++++ Data section

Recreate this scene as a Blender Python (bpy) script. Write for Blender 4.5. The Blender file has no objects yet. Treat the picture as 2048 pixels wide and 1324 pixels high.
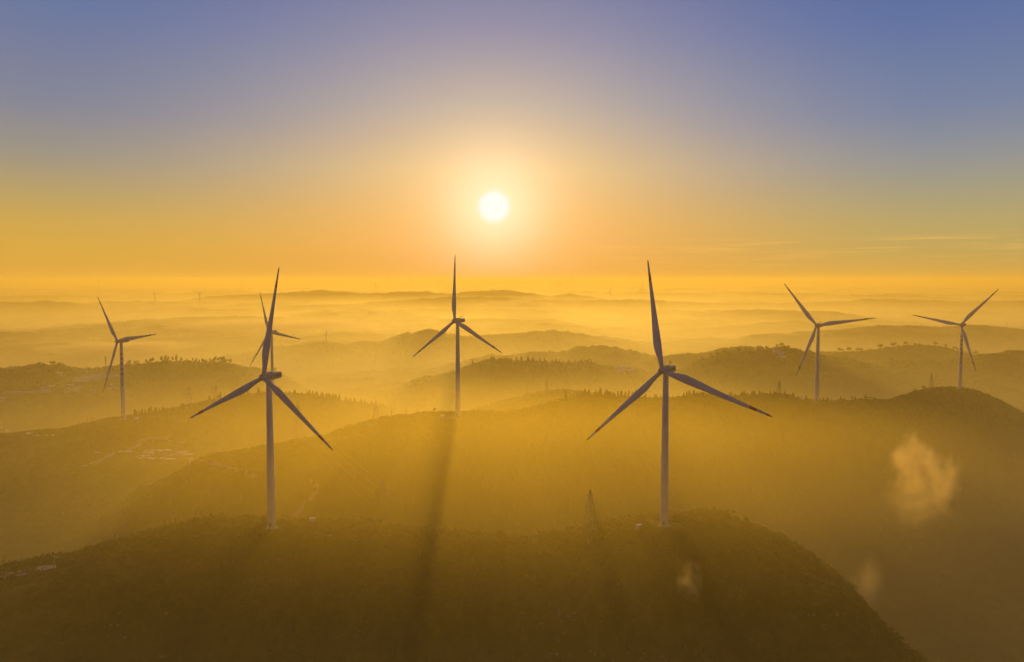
import bpy, bmesh, math, random
import numpy as np
from mathutils import Matrix, Vector

random.seed(7)
rng = np.random.default_rng(7)
sc = bpy.context.scene
COL = sc.collection
R = math.radians
CZ = 300.0                       # camera altitude, metres
F, CX, CY = 1365.0, 1024.0, 632.0  # lens in photo pixels
PITCH = R(3.0)
SUN_AZ, SUN_EL = R(-1.5), R(6.1)

def at(px, py, Y):
    """the point at depth Y metres north of the camera seen at photo pixel (px, py)"""
    u, v = (px - CX) / F, (CY - py) / F
    fy, fz = math.cos(PITCH), -math.sin(PITCH)
    uy, uz = math.sin(PITCH), math.cos(PITCH)
    d = Vector((u, fy + v * uy, fz + v * uz))
    d *= Y / d.y
    return Vector((d.x, d.y, d.z + CZ))

# ------------------------------------------------------------------ materials
def new_mat(name):
    m = bpy.data.materials.new(name); m.use_nodes = True
    return m, m.node_tree, m.node_tree.nodes['Principled BSDF']

def mat_noise(name, c1, c2, scale=1.0, rough=0.8, detail=6, bump=0.0, metallic=0.0, coord='Object', pos=(0.35, 0.65)):
    m, nt, b = new_mat(name)
    tc = nt.nodes.new('ShaderNodeTexCoord')
    n = nt.nodes.new('ShaderNodeTexNoise'); n.inputs['Scale'].default_value = scale; n.inputs['Detail'].default_value = detail
    r = nt.nodes.new('ShaderNodeValToRGB')
    r.color_ramp.elements[0].color = (*c1, 1); r.color_ramp.elements[0].position = pos[0]
    r.color_ramp.elements[1].color = (*c2, 1); r.color_ramp.elements[1].position = pos[1]
    nt.links.new(tc.outputs[coord], n.inputs['Vector']); nt.links.new(n.outputs['Fac'], r.inputs['Fac'])
    nt.links.new(r.outputs['Color'], b.inputs['Base Color'])
    b.inputs['Roughness'].default_value = rough; b.inputs['Metallic'].default_value = metallic
    if bump:
        bp = nt.nodes.new('ShaderNodeBump'); bp.inputs['Strength'].default_value = bump; bp.inputs['Distance'].default_value = 0.3
        nt.links.new(n.outputs['Fac'], bp.inputs['Height']); nt.links.new(bp.outputs['Normal'], b.inputs['Normal'])
    return m

M = {}
M['tower'] = mat_noise('painted_steel', (0.62, 0.62, 0.66), (0.74, 0.74, 0.77), 0.15, 0.8)
M['blade'] = mat_noise('blade_gelcoat', (0.52, 0.56, 0.68), (0.62, 0.66, 0.78), 0.08, 0.75)
M['band'] = mat_noise('red_band', (0.30, 0.06, 0.03), (0.38, 0.09, 0.04), 0.4, 0.5)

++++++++

Repeat only the lines between the start of the data and the line with "return m, m.node_tree, m.node_tree.nodes['Principled", including those two lines, and skip the pictures.

Solution
Recreate this scene as a Blender Python (bpy) script. Write for Blender 4.5. The Blender file has no objects yet. Treat the picture as 2048 pixels wide and 1324 pixels high.
import bpy, bmesh, math, random
import numpy as np
from mathutils import Matrix, Vector

random.seed(7)
rng = np.random.default_rng(7)
sc = bpy.context.scene
COL = sc.collection
R = math.radians
CZ = 300.0                       # camera altitude, metres
F, CX, CY = 1365.0, 1024.0, 632.0  # lens in photo pixels
PITCH = R(3.0)
SUN_AZ, SUN_EL = R(-1.5), R(6.1)

def at(px, py, Y):
    """the point at depth Y metres north of the camera seen at photo pixel (px, py)"""
    u, v = (px - CX) / F, (CY - py) / F
    fy, fz = math.cos(PITCH), -math.sin(PITCH)
    uy, uz = math.sin(PITCH), math.cos(PITCH)
    d = Vector((u, fy + v * uy, fz + v * uz))
    d *= Y / d.y
    return Vector((d.x, d.y, d.z + CZ))

# ------------------------------------------------------------------ materials
def new_mat(name):
    m = bpy.data.materials.new(name); m.use_nodes = True
    return m, m.node_tree, m.node_tree.nodes['Principled BSDF']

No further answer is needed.